## Source records
──────────

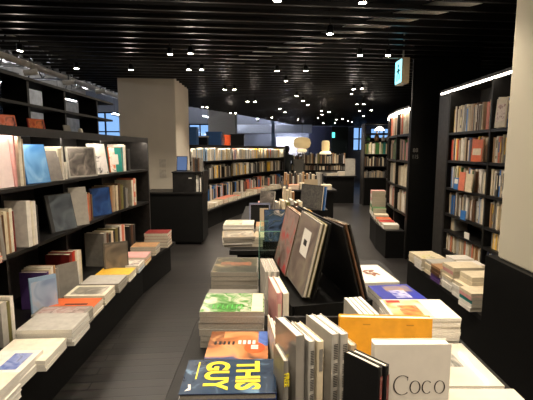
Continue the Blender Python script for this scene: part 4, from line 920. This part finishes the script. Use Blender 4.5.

──────────

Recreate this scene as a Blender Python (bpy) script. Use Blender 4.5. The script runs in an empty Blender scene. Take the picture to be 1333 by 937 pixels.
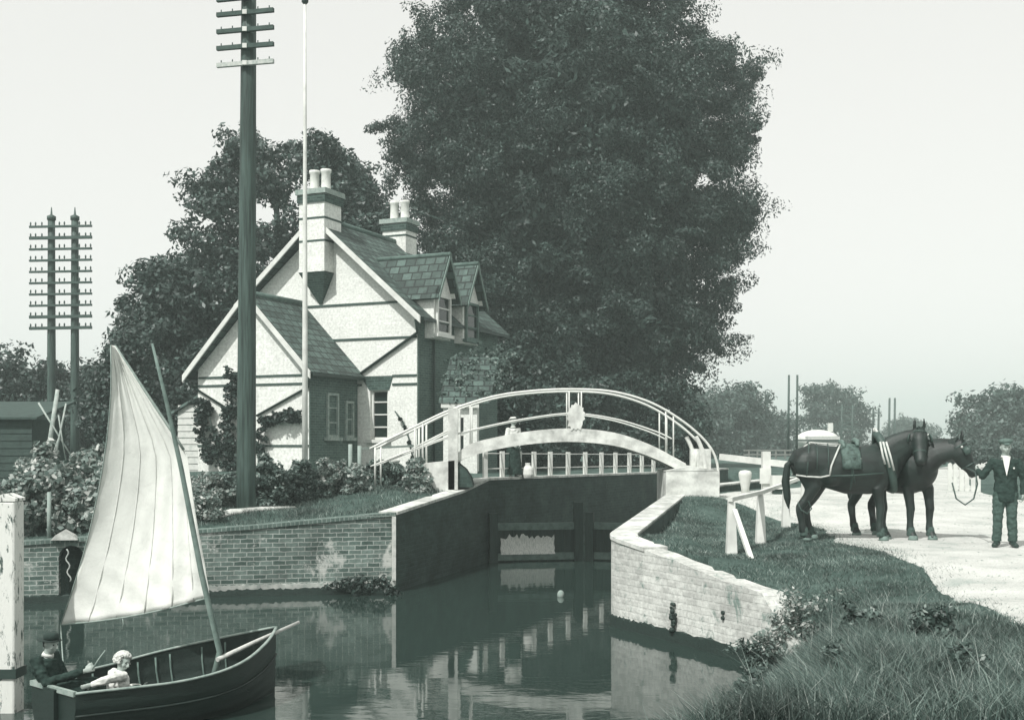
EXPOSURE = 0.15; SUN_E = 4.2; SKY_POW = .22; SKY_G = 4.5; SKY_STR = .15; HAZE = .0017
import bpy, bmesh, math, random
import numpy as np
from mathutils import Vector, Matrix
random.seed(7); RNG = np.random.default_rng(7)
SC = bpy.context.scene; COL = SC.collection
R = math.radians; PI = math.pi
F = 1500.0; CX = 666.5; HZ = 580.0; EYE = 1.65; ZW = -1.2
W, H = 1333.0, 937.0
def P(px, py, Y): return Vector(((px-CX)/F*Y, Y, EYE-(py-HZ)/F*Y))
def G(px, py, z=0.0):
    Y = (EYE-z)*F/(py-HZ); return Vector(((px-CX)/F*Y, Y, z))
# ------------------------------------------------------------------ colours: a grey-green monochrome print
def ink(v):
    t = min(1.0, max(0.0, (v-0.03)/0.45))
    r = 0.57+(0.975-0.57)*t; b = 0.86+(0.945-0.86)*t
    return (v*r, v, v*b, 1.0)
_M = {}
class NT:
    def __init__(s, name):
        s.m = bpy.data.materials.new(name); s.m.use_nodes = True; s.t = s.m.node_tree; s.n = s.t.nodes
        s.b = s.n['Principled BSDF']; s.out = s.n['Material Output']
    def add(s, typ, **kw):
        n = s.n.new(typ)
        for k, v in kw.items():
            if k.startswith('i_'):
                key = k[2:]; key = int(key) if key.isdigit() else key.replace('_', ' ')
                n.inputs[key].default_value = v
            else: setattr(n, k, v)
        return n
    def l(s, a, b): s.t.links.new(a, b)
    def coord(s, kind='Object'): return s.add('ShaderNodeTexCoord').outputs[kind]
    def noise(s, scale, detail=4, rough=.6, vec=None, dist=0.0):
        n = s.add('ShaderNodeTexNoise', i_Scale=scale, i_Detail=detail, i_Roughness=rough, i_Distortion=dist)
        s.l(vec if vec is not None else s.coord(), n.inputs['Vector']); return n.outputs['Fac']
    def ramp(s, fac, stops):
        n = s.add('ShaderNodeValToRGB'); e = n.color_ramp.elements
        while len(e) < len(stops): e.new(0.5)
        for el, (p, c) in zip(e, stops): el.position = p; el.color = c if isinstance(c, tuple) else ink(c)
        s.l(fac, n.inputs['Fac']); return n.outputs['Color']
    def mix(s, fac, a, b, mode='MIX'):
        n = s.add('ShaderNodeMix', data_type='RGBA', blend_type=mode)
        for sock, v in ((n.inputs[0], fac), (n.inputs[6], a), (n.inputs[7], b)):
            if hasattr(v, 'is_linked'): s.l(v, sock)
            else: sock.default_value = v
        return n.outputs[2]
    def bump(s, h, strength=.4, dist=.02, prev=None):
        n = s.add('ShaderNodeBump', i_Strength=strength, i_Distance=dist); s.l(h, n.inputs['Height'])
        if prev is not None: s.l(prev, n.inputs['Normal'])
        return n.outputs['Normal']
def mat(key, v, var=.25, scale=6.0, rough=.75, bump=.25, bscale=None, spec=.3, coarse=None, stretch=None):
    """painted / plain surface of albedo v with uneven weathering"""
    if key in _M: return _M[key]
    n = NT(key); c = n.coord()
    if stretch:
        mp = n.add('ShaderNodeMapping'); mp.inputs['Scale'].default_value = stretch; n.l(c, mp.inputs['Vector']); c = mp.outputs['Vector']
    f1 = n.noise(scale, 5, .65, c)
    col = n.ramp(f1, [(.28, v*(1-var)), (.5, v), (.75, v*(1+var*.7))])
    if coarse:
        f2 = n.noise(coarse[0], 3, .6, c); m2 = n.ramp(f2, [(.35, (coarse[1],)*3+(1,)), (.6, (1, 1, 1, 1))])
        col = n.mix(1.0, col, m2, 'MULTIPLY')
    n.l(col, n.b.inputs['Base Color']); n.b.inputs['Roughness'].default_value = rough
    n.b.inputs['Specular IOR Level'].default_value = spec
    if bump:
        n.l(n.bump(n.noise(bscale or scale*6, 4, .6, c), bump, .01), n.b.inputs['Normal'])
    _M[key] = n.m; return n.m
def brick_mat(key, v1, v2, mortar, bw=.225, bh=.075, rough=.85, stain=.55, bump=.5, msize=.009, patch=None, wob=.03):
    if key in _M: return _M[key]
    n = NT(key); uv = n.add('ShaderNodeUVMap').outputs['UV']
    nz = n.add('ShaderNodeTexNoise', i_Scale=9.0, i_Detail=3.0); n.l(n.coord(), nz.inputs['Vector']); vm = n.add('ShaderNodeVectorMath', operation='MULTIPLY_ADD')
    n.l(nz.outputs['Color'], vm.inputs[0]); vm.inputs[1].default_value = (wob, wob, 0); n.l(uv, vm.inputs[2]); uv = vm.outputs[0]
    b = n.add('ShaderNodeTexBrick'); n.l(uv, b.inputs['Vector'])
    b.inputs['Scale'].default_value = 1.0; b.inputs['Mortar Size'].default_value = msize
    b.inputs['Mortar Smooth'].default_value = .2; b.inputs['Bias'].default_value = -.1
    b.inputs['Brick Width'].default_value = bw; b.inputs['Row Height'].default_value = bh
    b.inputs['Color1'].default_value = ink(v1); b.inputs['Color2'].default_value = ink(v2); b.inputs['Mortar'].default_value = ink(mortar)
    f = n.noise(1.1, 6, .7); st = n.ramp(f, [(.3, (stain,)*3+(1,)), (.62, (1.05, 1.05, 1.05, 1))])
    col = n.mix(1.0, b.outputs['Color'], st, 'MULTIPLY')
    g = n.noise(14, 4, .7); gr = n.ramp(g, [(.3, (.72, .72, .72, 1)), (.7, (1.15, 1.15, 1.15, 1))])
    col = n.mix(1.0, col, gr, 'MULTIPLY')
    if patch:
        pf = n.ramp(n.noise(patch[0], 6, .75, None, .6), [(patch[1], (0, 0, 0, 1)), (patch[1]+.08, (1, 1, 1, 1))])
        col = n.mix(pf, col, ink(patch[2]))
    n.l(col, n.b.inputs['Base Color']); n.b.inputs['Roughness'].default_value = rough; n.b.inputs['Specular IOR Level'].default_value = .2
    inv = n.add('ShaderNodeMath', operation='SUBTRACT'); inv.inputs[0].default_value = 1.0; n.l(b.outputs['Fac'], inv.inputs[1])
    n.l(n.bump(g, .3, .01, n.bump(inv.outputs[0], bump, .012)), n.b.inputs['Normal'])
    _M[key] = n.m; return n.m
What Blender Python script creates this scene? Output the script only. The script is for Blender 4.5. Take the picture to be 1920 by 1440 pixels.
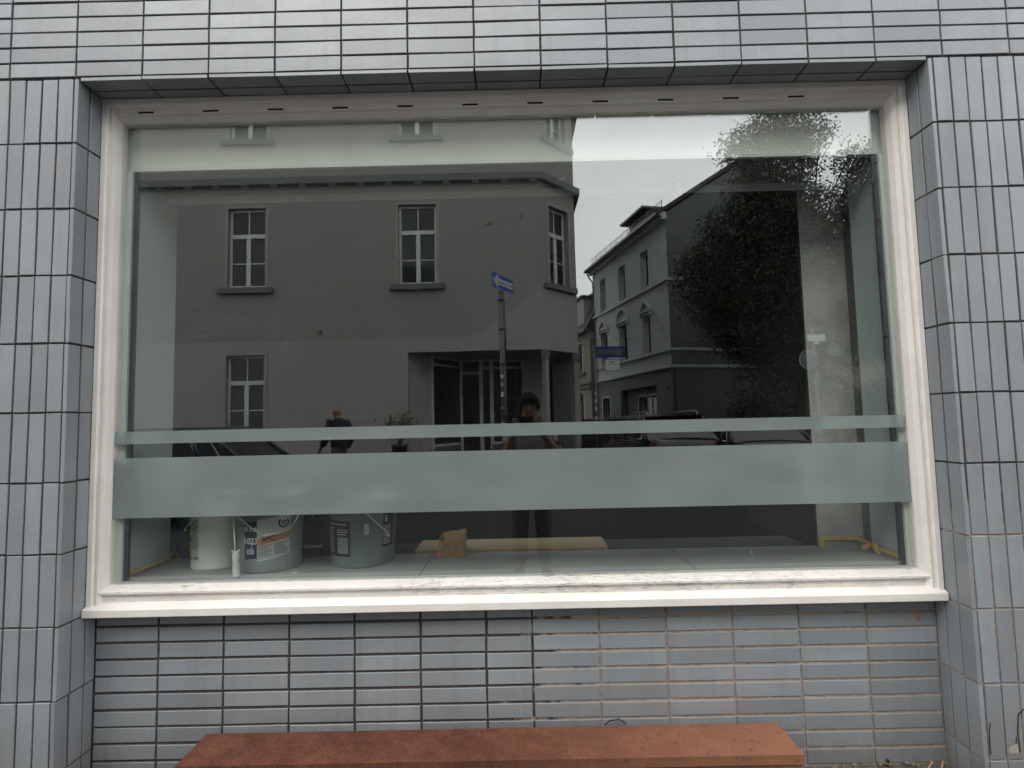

──────────

## Required work
Give nothing but the count of lines in the listing above that hold the string "this".

## Response to the exercise
3